*Written request:*
In the data below, find every line that has the string "runs", and copy it.

## begin Provided information

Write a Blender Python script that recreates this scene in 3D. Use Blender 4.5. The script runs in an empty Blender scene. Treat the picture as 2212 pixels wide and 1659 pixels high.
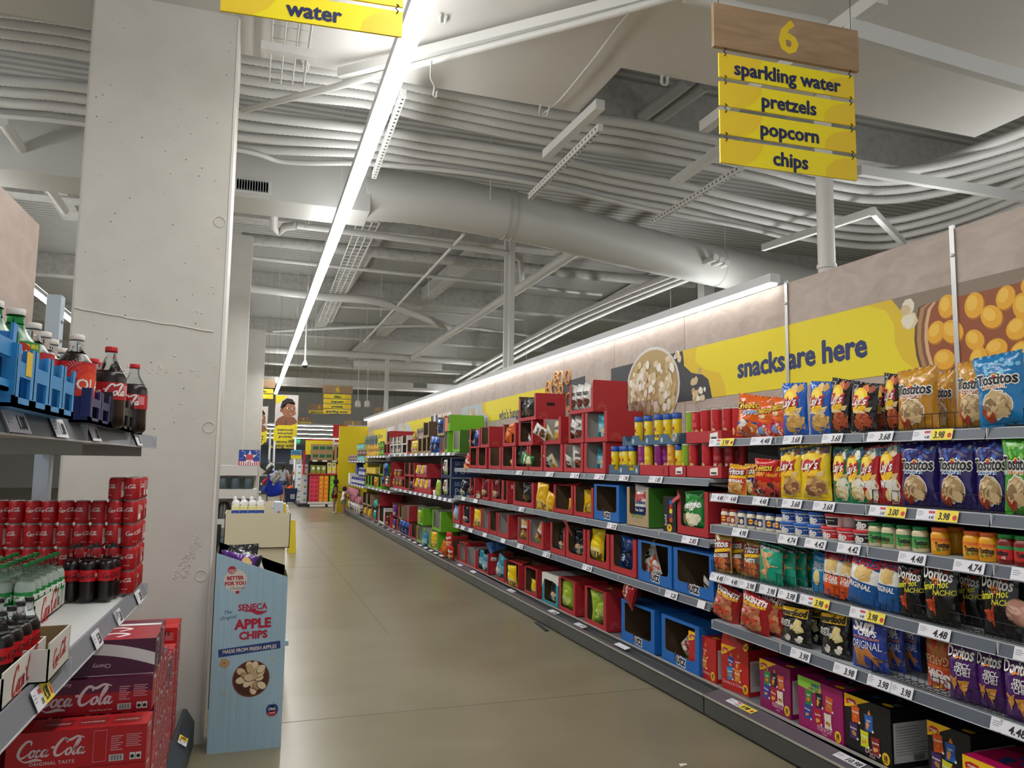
import bpy, math, random
from math import sin, cos, pi, radians, sqrt, atan2
from mathutils import Vector, Matrix, noise
random.seed(11)
SC = bpy.context.scene
COL = SC.collection
# ---------------------------------------------------------------- camera
F, CX, CY, EYE = 1655.0, 1106.0, 829.5, 1.75
_Y = Vector((537-CX, CY-992, -F)).normalized()
_a = 210.0
_Z = Vector((_a, (F*F-569*_a)/162.5, -F)).normalized()
_Z = (_Z - _Z.dot(_Y)*_Y).normalized()
_X = _Y.cross(_Z)
RW = Matrix((_X, _Y, _Z))
cam = bpy.data.cameras.new('camera')
cam.sensor_fit = 'HORIZONTAL'; cam.sensor_width = 36.0; cam.lens = 36.0*F/2212.0
cam.clip_start = 0.05; cam.clip_end = 200
CAM = bpy.data.objects.new('camera', cam); COL.objects.link(CAM)
CAM.matrix_world = Matrix.Translation((0, 0, EYE)) @ RW.to_4x4()
SC.camera = CAM
def ray(px, py): return RW @ Vector((px-CX, CY-py, -F))
def onx(px, py, X):
    d = ray(px, py); return Vector((0, 0, EYE)) + d*(X/d.x)
def ony(px, py, Y):
    d = ray(px, py); return Vector((0, 0, EYE)) + d*(Y/d.y)
def onz(px, py, Z):
    d = ray(px, py); return Vector((0, 0, EYE)) + d*((Z-EYE)/d.z)
# ---------------------------------------------------------------- world, exposure
W = bpy.data.worlds.new('world'); SC.world = W; W.use_nodes = True
W.node_tree.nodes['Background'].inputs[0].default_value = (0.93, 0.96, 1.0, 1)
W.node_tree.nodes['Background'].inputs[1].default_value = 0.42
SC.view_settings.view_transform = 'Standard'; SC.view_settings.look = 'None'
SC.view_settings.gamma = 1.0; SC.view_settings.exposure = 0.8
SC.view_settings.use_curve_mapping = False
LED_POWER = 26.0
# ---------------------------------------------------------------- materials
def lin(h):
    h = h.lstrip('#'); out = []
    for i in (0, 2, 4):
        c = int(h[i:i+2], 16)/255.0
        out.append(c/12.92 if c <= 0.04045 else ((c+0.055)/1.055)**2.4)
    return (out[0], out[1], out[2], 1.0)
_M = {}
def C(hexc, kind='p'):
    """material by colour and finish: p paper, g glossy film, l lacquer, m metal, r rough, t clear, s satin"""
    k = (hexc, kind)
    if k in _M: return _M[k]
    m = bpy.data.materials.new({'p': 'paper', 'g': 'film', 'l': 'lacquer', 'm': 'metal', 'r': 'rough', 't': 'clear', 's': 'satin'}[kind]+'_'+hexc.strip('#'))
    m.use_nodes = True; nt = m.node_tree; b = nt.nodes['Principled BSDF']
    b.inputs['Base Color'].default_value = lin(hexc)
    b.inputs['Roughness'].default_value = {'p': .55, 'g': .17, 'l': .3, 'm': .35, 'r': .85, 't': .05, 's': .42}[kind]
    if kind == 'm': b.inputs['Metallic'].default_value = .85
    if kind == 't':
        b.inputs['Transmission Weight'].default_value = 1.0; b.inputs['IOR'].default_value = 1.12
    if kind == 'g':
        tc = nt.nodes.new('ShaderNodeTexCoord'); n = nt.nodes.new('ShaderNodeTexNoise')
        n.inputs['Scale'].default_value = 15; n.inputs['Detail'].default_value = 1.5; n.inputs['Distortion'].default_value = .6
        bp = nt.nodes.new('ShaderNodeBump'); bp.inputs['Strength'].default_value = .32; bp.inputs['Distance'].default_value = .02
        nt.links.new(tc.outputs['Object'], n.inputs['Vector']); nt.links.new(n.outputs['Fac'], bp.inputs['Height'])
        nt.links.new(bp.outputs['Normal'], b.inputs['Normal'])
    _M[k] = m; return m
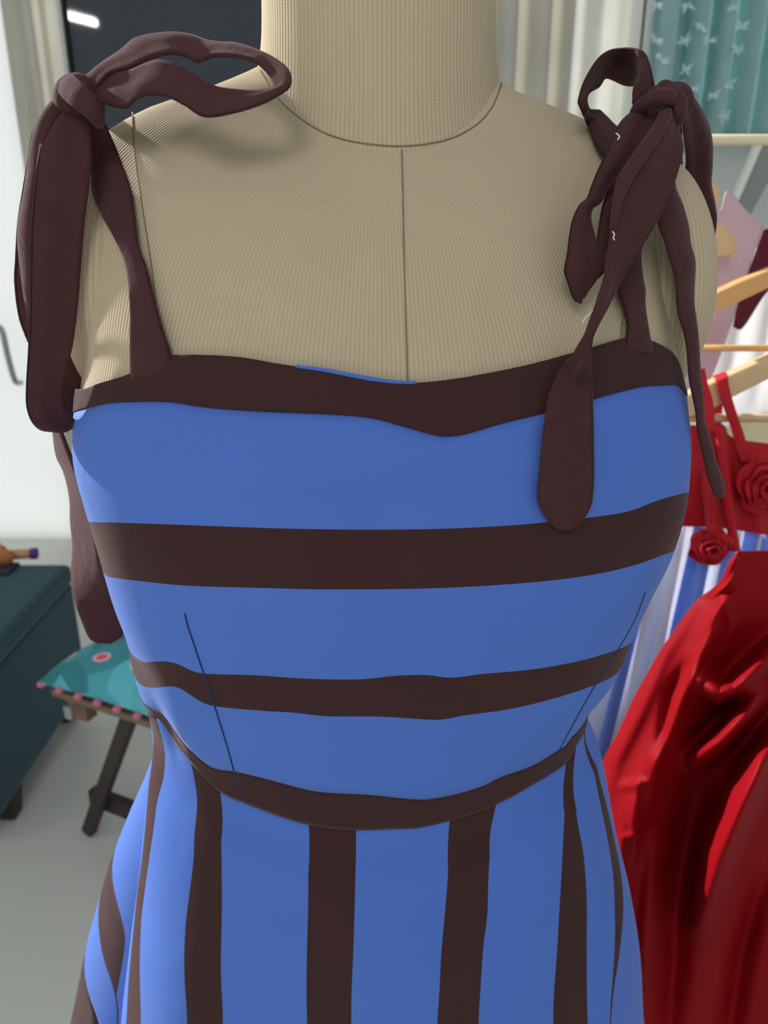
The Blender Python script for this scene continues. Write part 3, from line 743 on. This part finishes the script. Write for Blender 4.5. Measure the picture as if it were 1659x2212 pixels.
patch('side_panel', [
 [(1650,496,.63),(1690,488,.64),(1730,480,.65)],
 [(1613,598,.63),(1660,595,.64),(1700,590,.65)],
 [(1594,655,.63),(1625,650,.64),(1655,632,.65)],
 [(1584,706,.63),(1598,712,.64),(1612,698,.65)]], M_MAROON, pk, n=20, w=14, label='maroon side panel')
hn = thing('wooden_hanger', at(1500, 430, .58), 'blond hanger with a rounded flared end poking from the pink garment', 'hanger', 'wooden hangers on the rack')
prism('arm', [at(x, y, .575) for x, y in ((1430,372),(1500,378),(1536,386),(1552,402),(1562,425),(1553,442),(1540,436),(1500,420),(1430,410))], (0, .016, 0), M_WOOD, hn, bevel=.004)
prism('shoulder_end', [at(x, y, .565) for x, y in ((1470,450),(1520,470),(1552,482),(1570,490),(1586,508),(1594,528),(1592,545),(1582,554),(1560,556),(1538,558),(1470,560))], (0, .04, 0), M_WOOD, hn, bevel=.012)
h0 = at(1425, 376, .583)
tube('hook', [h0, h0 + Vector((0, 0, .02)), Vector((h0.x + .01, .54, ra.z - .01)), Vector((h0.x, YR, ra.z + .009)), Vector((h0.x - .01, YR - .008, ra.z))], .0018, M_HOOK, hn, n=24)
wg = thing('white_garment', at(1640, 700, .75), 'plain white garment hanging behind the crossed hangers', 'garment')
patch('body', [
 [(1560,560,.78),(1620,540,.78),(1680,520,.78),(1760,500,.78)],
 [(1500,700,.78),(1580,690,.77),(1660,680,.78),(1760,670,.78)],
 [(1490,840,.78),(1560,840,.77),(1640,840,.78),(1760,840,.78)],
 [(1480,930,.78),(1560,925,.77),(1620,905,.78),(1700,880,.78)]], M_WHITEC, wg, n=30, w=40, ridges=(([(1620,600),(1560,900)], 16, .01), ([(1680,600),(1630,880)], 14, .01)))
cg = thing('cream_garment', at(1650, 900, .95), 'cream garment in the gap below the white one', 'garment')
patch('body', [[(1560,780,.95),(1640,780,.94),(1800,780,.95)], [(1570,900,.95),(1650,900,.94),(1800,900,.95)], [(1570,1050,.95),(1650,1050,.94),(1800,1050,.95)]], M_CREAMC, cg, n=16, w=30, ridges=(([(1630,800),(1600,1000)], 10, .012),))

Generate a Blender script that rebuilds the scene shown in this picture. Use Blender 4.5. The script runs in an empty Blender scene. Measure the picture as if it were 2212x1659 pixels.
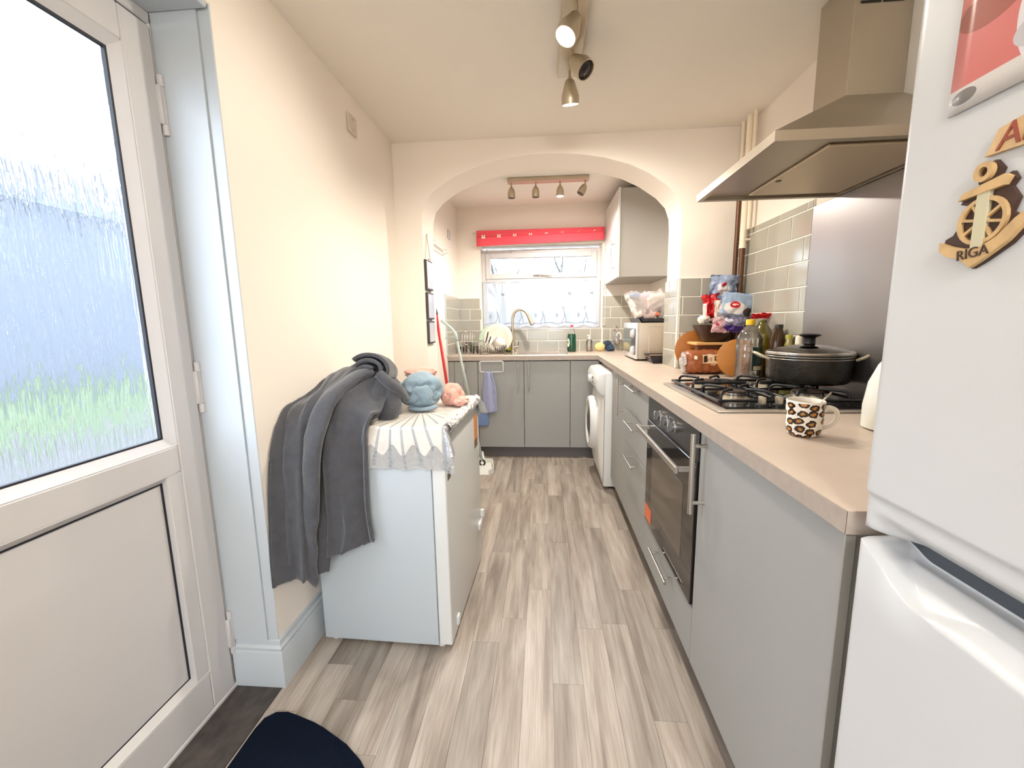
import bpy, bmesh, math, random
from mathutils import Vector, Matrix, noise
random.seed(7)
sc = bpy.context.scene
PI = math.pi

# ---------------------------------------------------------------- camera, world, lights, exposure
cam_d = bpy.data.cameras.new('camera'); cam = bpy.data.objects.new('camera', cam_d)
sc.collection.objects.link(cam); sc.camera = cam
F_PX, YAW, PITCH, ROLL = 892.0, 0.078246, 0.148623, -0.015375
cam_d.sensor_width = 36.0; cam_d.lens = F_PX / 2212 * 36.0; cam_d.clip_start = 0.02
fwd = Vector((-math.sin(YAW)*math.cos(PITCH), math.cos(YAW)*math.cos(PITCH), -math.sin(PITCH)))
rt = Vector((math.cos(YAW), math.sin(YAW), 0)); up = rt.cross(fwd)
r2 = rt*math.cos(ROLL) + up*math.sin(ROLL); u2 = up*math.cos(ROLL) - rt*math.sin(ROLL)
mw = Matrix((r2, u2, -fwd)).transposed().to_4x4(); mw.translation = (0, 0, 1.2)
cam.matrix_world = mw

w = bpy.data.worlds.new('overcast_sky'); sc.world = w; w.use_nodes = True
wn = w.node_tree.nodes; wl = w.node_tree.links
bg = wn['Background']
tc = wn.new('ShaderNodeTexCoord'); sx = wn.new('ShaderNodeSeparateXYZ'); rp = wn.new('ShaderNodeValToRGB')
wl.new(tc.outputs['Generated'], sx.inputs[0]); wl.new(sx.outputs['Z'], rp.inputs[0]); wl.new(rp.outputs[0], bg.inputs[0])
rp.color_ramp.elements[0].position = 0.0; rp.color_ramp.elements[0].color = (0.80, 0.88, 1.0, 1)
rp.color_ramp.elements[1].position = 0.6; rp.color_ramp.elements[1].color = (0.74, 0.86, 1.0, 1)
bg.inputs[1].default_value = 8.0

def area_light(name, loc, direction, sx_, sy_, energy, col, portal=False):
    d = bpy.data.lights.new(name, 'AREA'); d.shape = 'RECTANGLE'; d.size = sx_; d.size_y = sy_
    d.energy = energy; d.color = col
    o = bpy.data.objects.new(name, d); sc.collection.objects.link(o); o.location = loc
    o.rotation_euler = Vector(direction).to_track_quat('-Z', 'Y').to_euler()
    if portal: d.cycles.is_portal = True
    return o
area_light('door_portal', (-1.12, 0.62, 1.38), (1, 0, 0), 1.05, 1.05, 1, (1, 1, 1), True)
area_light('window_portal', (-0.03, 4.30, 1.5), (0, -1, 0), 1.2, 0.85, 1, (1, 1, 1), True)
area_light('rear_opening_portal', (0.0, -1.72, 1.15), (0, 1, 0), .9, 2.0, 1, (1, 1, 1), True)  # samples sky through the opening added in the unseen rear wall

vs = sc.view_settings
sc.display_settings.display_device = 'sRGB'
vs.view_transform = 'Standard'; vs.look = 'None'; vs.gamma = 1.0; vs.use_curve_mapping = False
vs.exposure = 0.02
cy = sc.cycles
cy.use_denoising = True
cy.max_bounces = 10; cy.diffuse_bounces = 5; cy.glossy_bounces = 4; cy.transmission_bounces = 6; cy.transparent_max_bounces = 16
cy.sample_clamp_indirect = 6.0; cy.caustics_reflective = False; cy.caustics_refractive = True
cy.blur_glossy = 0.5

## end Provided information

*Completed task:*
Write a Blender Python script that recreates this scene in 3D. Use Blender 4.5. The script runs in an empty Blender scene. Treat the picture as 2212 pixels wide and 1659 pixels high.
Generate a Blender script that rebuilds the scene shown in this picture. Use Blender 4.5. The script runs in an empty Blender scene. Measure the picture as if it were 2212x1659 pixels.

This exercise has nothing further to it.